Available data:

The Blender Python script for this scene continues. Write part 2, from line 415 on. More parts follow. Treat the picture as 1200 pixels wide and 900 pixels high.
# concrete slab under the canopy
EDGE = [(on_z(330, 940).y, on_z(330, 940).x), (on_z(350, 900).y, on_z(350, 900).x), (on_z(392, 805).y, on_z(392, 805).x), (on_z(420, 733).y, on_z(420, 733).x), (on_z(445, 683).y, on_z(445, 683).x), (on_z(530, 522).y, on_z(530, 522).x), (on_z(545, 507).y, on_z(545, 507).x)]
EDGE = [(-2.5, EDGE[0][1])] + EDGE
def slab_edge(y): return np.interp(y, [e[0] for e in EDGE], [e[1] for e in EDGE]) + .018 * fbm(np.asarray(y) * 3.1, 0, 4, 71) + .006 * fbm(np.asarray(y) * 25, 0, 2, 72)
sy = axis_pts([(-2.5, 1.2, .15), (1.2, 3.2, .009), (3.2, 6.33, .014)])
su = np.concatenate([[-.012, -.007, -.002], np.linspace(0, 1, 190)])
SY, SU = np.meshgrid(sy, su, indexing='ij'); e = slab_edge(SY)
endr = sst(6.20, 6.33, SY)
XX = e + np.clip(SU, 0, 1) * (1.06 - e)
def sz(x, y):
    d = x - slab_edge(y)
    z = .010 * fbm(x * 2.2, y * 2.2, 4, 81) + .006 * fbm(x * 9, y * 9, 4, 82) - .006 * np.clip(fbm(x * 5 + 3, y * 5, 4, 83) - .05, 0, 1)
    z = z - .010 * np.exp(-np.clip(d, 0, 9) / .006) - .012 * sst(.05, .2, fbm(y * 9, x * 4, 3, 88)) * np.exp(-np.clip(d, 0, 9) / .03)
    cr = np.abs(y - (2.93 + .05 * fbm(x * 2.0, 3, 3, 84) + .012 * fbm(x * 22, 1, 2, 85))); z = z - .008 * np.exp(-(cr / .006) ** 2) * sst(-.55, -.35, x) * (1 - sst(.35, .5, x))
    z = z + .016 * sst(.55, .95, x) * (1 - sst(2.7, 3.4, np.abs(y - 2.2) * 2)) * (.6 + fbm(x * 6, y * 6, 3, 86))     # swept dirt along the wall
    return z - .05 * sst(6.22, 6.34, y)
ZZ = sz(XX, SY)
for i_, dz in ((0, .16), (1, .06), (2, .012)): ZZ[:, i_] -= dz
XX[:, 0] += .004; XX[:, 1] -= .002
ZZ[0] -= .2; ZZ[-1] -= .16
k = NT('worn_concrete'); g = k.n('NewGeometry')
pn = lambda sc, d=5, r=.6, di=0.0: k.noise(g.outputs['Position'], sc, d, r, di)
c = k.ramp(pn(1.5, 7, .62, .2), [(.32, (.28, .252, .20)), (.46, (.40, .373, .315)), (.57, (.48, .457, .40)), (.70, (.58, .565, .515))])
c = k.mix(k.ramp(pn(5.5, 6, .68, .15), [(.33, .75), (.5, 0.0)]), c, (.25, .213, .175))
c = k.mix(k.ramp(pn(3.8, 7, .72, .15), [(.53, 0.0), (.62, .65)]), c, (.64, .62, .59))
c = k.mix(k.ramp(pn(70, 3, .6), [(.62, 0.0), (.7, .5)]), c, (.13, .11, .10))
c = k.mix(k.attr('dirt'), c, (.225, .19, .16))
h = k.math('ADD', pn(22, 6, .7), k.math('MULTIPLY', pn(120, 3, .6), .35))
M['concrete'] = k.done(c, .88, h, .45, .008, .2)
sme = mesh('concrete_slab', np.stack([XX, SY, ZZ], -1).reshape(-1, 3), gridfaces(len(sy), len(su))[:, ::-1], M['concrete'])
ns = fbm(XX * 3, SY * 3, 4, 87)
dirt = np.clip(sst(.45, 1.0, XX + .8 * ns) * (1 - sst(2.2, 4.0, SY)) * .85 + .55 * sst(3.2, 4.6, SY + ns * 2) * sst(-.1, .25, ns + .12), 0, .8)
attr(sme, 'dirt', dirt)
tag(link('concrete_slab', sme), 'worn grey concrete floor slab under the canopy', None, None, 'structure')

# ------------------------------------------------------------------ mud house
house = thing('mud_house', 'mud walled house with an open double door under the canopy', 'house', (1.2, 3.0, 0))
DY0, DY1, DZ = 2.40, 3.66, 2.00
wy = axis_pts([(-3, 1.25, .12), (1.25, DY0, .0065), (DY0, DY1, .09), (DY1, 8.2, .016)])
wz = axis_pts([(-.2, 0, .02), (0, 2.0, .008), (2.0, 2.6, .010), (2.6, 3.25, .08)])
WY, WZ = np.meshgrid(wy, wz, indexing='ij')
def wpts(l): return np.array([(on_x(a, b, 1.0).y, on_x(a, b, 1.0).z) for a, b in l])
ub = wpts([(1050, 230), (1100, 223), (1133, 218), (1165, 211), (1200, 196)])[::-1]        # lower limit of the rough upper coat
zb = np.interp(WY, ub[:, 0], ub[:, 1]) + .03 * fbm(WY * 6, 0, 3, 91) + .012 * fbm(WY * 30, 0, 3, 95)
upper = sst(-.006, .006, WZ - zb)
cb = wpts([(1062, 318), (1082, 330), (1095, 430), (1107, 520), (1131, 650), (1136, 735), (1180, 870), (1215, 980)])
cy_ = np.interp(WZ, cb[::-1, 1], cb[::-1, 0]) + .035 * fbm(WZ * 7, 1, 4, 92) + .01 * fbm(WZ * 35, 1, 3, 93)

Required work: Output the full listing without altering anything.

Written response:
The Blender Python script for this scene continues. Write part 2, from line 415 on. More parts follow. Treat the picture as 1200 pixels wide and 900 pixels high.
# concrete slab under the canopy
EDGE = [(on_z(330, 940).y, on_z(330, 940).x), (on_z(350, 900).y, on_z(350, 900).x), (on_z(392, 805).y, on_z(392, 805).x), (on_z(420, 733).y, on_z(420, 733).x), (on_z(445, 683).y, on_z(445, 683).x), (on_z(530, 522).y, on_z(530, 522).x), (on_z(545, 507).y, on_z(545, 507).x)]
EDGE = [(-2.5, EDGE[0][1])] + EDGE
def slab_edge(y): return np.interp(y, [e[0] for e in EDGE], [e[1] for e in EDGE]) + .018 * fbm(np.asarray(y) * 3.1, 0, 4, 71) + .006 * fbm(np.asarray(y) * 25, 0, 2, 72)
sy = axis_pts([(-2.5, 1.2, .15), (1.2, 3.2, .009), (3.2, 6.33, .014)])
su = np.concatenate([[-.012, -.007, -.002], np.linspace(0, 1, 190)])
SY, SU = np.meshgrid(sy, su, indexing='ij'); e = slab_edge(SY)
endr = sst(6.20, 6.33, SY)
XX = e + np.clip(SU, 0, 1) * (1.06 - e)
def sz(x, y):
    d = x - slab_edge(y)
    z = .010 * fbm(x * 2.2, y * 2.2, 4, 81) + .006 * fbm(x * 9, y * 9, 4, 82) - .006 * np.clip(fbm(x * 5 + 3, y * 5, 4, 83) - .05, 0, 1)
    z = z - .010 * np.exp(-np.clip(d, 0, 9) / .006) - .012 * sst(.05, .2, fbm(y * 9, x * 4, 3, 88)) * np.exp(-np.clip(d, 0, 9) / .03)
    cr = np.abs(y - (2.93 + .05 * fbm(x * 2.0, 3, 3, 84) + .012 * fbm(x * 22, 1, 2, 85))); z = z - .008 * np.exp(-(cr / .006) ** 2) * sst(-.55, -.35, x) * (1 - sst(.35, .5, x))
    z = z + .016 * sst(.55, .95, x) * (1 - sst(2.7, 3.4, np.abs(y - 2.2) * 2)) * (.6 + fbm(x * 6, y * 6, 3, 86))     # swept dirt along the wall
    return z - .05 * sst(6.22, 6.34, y)
ZZ = sz(XX, SY)
for i_, dz in ((0, .16), (1, .06), (2, .012)): ZZ[:, i_] -= dz
XX[:, 0] += .004; XX[:, 1] -= .002
ZZ[0] -= .2; ZZ[-1] -= .16
k = NT('worn_concrete'); g = k.n('NewGeometry')
pn = lambda sc, d=5, r=.6, di=0.0: k.noise(g.outputs['Position'], sc, d, r, di)
c = k.ramp(pn(1.5, 7, .62, .2), [(.32, (.28, .252, .20)), (.46, (.40, .373, .315)), (.57, (.48, .457, .40)), (.70, (.58, .565, .515))])
c = k.mix(k.ramp(pn(5.5, 6, .68, .15), [(.33, .75), (.5, 0.0)]), c, (.25, .213, .175))
c = k.mix(k.ramp(pn(3.8, 7, .72, .15), [(.53, 0.0), (.62, .65)]), c, (.64, .62, .59))
c = k.mix(k.ramp(pn(70, 3, .6), [(.62, 0.0), (.7, .5)]), c, (.13, .11, .10))
c = k.mix(k.attr('dirt'), c, (.225, .19, .16))
h = k.math('ADD', pn(22, 6, .7), k.math('MULTIPLY', pn(120, 3, .6), .35))
M['concrete'] = k.done(c, .88, h, .45, .008, .2)
sme = mesh('concrete_slab', np.stack([XX, SY, ZZ], -1).reshape(-1, 3), gridfaces(len(sy), len(su))[:, ::-1], M['concrete'])
ns = fbm(XX * 3, SY * 3, 4, 87)
dirt = np.clip(sst(.45, 1.0, XX + .8 * ns) * (1 - sst(2.2, 4.0, SY)) * .85 + .55 * sst(3.2, 4.6, SY + ns * 2) * sst(-.1, .25, ns + .12), 0, .8)
attr(sme, 'dirt', dirt)
tag(link('concrete_slab', sme), 'worn grey concrete floor slab under the canopy', None, None, 'structure')

# ------------------------------------------------------------------ mud house
house = thing('mud_house', 'mud walled house with an open double door under the canopy', 'house', (1.2, 3.0, 0))
DY0, DY1, DZ = 2.40, 3.66, 2.00
wy = axis_pts([(-3, 1.25, .12), (1.25, DY0, .0065), (DY0, DY1, .09), (DY1, 8.2, .016)])
wz = axis_pts([(-.2, 0, .02), (0, 2.0, .008), (2.0, 2.6, .010), (2.6, 3.25, .08)])
WY, WZ = np.meshgrid(wy, wz, indexing='ij')
def wpts(l): return np.array([(on_x(a, b, 1.0).y, on_x(a, b, 1.0).z) for a, b in l])
ub = wpts([(1050, 230), (1100, 223), (1133, 218), (1165, 211), (1200, 196)])[::-1]        # lower limit of the rough upper coat
zb = np.interp(WY, ub[:, 0], ub[:, 1]) + .03 * fbm(WY * 6, 0, 3, 91) + .012 * fbm(WY * 30, 0, 3, 95)
upper = sst(-.006, .006, WZ - zb)
cb = wpts([(1062, 318), (1082, 330), (1095, 430), (1107, 520), (1131, 650), (1136, 735), (1180, 870), (1215, 980)])
cy_ = np.interp(WZ, cb[::-1, 1], cb[::-1, 0]) + .035 * fbm(WZ * 7, 1, 4, 92) + .01 * fbm(WZ * 35, 1, 3, 93)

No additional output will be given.